Increasingly, companies that fail to show due diligence in minimizing their exposure to such threats will become targets for lawsuits, agreed Margaret Jane Radin, a professor of law, science and technology at Stanford University Law School.
Legal liability in such cases is likely to depend on what prevention technologies and practices are available and on whether these technologies and practices are reasonably cost-effective to implement, she said.
As a result, showing due diligence will mean everything from implementing technologies such as firewalls, intrusion-detection tools, content filters, traffic analyzers and virtual private networks to having best practices for continuous risk assessment and vulnerability testing. It will also mean having corporate policies and procedures backing up all of this, analysts said.
"There are a lot of dimensions to the issue," most of which are outside the purview of IT departments, said David Krauthamer, MIS manager at Advanced Fibre Communications Inc., a manufacturer of telecommunications equipment in Petaluma, Calif. What IT managers need to do is to "be very aggressive about controlling and monitoring security," Krauthamer added.
The issue of who bears responsibility for DDOS attacks, for instance, is a question that is likely to be legally tested in the very near future, agreed most analysts.

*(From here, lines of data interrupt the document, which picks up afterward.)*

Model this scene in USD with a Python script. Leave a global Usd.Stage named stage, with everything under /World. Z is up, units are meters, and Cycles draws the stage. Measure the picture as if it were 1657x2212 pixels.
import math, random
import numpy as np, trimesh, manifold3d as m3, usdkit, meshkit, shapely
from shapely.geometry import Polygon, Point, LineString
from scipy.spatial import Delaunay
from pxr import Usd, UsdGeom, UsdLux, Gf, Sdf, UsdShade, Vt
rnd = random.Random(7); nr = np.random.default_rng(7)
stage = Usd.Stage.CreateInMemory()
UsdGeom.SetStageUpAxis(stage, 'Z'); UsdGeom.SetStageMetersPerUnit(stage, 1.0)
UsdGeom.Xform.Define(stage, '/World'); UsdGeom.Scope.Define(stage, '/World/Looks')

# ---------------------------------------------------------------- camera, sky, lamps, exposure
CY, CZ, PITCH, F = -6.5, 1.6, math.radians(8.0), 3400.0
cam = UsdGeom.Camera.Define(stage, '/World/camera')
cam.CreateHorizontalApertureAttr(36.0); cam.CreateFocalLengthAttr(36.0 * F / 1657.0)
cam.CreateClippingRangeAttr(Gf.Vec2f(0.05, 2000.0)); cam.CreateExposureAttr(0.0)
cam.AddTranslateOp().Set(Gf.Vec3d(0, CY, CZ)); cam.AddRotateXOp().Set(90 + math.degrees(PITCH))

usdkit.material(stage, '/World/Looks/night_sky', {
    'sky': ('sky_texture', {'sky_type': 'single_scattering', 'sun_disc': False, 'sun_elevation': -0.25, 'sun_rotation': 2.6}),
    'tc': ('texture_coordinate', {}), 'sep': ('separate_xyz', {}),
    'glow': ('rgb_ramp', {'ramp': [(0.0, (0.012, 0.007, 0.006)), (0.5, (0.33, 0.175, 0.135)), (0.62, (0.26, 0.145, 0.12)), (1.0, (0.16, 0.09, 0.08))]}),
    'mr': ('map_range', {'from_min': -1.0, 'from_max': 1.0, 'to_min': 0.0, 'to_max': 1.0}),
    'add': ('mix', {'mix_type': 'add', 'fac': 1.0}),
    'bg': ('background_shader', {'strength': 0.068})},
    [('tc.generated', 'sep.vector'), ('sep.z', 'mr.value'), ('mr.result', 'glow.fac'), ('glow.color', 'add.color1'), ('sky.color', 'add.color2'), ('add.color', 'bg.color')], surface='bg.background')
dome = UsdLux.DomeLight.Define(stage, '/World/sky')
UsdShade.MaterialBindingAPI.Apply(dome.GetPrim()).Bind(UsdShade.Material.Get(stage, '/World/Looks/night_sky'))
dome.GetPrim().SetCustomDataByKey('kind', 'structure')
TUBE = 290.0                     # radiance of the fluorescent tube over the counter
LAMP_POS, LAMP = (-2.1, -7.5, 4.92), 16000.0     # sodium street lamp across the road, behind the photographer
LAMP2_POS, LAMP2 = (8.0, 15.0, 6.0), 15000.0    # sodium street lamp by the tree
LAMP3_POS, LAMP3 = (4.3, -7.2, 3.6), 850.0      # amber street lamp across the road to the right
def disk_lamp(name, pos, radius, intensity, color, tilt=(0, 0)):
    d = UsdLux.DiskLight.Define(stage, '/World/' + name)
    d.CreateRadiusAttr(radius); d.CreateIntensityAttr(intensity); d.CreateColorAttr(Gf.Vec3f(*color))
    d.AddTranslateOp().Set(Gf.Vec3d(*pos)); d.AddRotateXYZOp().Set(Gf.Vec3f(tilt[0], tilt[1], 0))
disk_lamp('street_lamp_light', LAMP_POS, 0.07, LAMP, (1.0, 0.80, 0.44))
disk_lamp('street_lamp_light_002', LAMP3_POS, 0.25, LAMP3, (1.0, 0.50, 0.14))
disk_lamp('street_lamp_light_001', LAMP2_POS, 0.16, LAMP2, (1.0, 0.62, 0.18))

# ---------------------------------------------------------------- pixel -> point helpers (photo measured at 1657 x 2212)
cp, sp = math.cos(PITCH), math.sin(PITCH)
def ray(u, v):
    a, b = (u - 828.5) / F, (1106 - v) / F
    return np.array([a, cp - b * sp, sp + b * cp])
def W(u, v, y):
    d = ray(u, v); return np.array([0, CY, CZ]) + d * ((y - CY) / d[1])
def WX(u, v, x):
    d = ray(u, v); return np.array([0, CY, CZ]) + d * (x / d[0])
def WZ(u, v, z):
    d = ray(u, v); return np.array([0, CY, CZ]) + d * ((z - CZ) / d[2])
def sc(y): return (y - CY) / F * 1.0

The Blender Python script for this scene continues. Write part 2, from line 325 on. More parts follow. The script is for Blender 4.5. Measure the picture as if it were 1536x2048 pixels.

DDOS attacks use a multitude of hacked systems, known as slaves or zombies, to inundate a Web site or Internet-connected server with a flood of useless traffic.
"The legal aspects [of such attacks] are a big, wide-open issue," said Tony Gauvin, a vice president of software and operations at ElephantX Online Securities LLC, a New York-based financial start-up.
The attacks are hard to pinpoint, since they involve multiple sources, including service and network providers, hosting companies, portal operators, corporate sites and universities.
It's possible that not only will service providers be held legally liable for such attacks, but victim sites - those co-opted by perpetrators to take part in the attack and sites crippled by attacks- could be as well, said Joseph A. Cooper, president of Digital Defense Inc., a San Antonio-based Web security company that specializes in financial services firms.
For instance, an online trading site taken down by a DDOS attack could be found negligent if it lacks adequate measures to assess the security readiness of its Internet service provider, Cooper said.
"From a liability standpoint, it is a good defense to be able to say that the [security technologies] you have are state of the art and adequate and that you have done everything you can," said Tom Beach, senior vice president of risk management solutions at Zurich North America Financial Enterprises, a Baltimore-based financial services company that provides insurance for third-party liability. Zurich, like the growing list of insurance companies scrambling to provide third-party liability insurance, offers security assessment services through third parties and also has recommended best practices for its clients.
Emerging privacy and security regulations, such as the Health Insurance Portability and Accountability Act and the Gramm Leach-Bliley Act governing financial institutions, mandate specific requirements for firms in these industries.
Companies outside of these industries would also do well to adopt a similar continuous cycle of identifying and eliminating risk mandated by these regulations, analysts said.
Ultimately, "the point to remember is that where there are no specific laws, they will be built in the courtroom," warned Marc Enger, a former director of security operations for a branch of the U.S. Air Force and now a director at Digital Defense.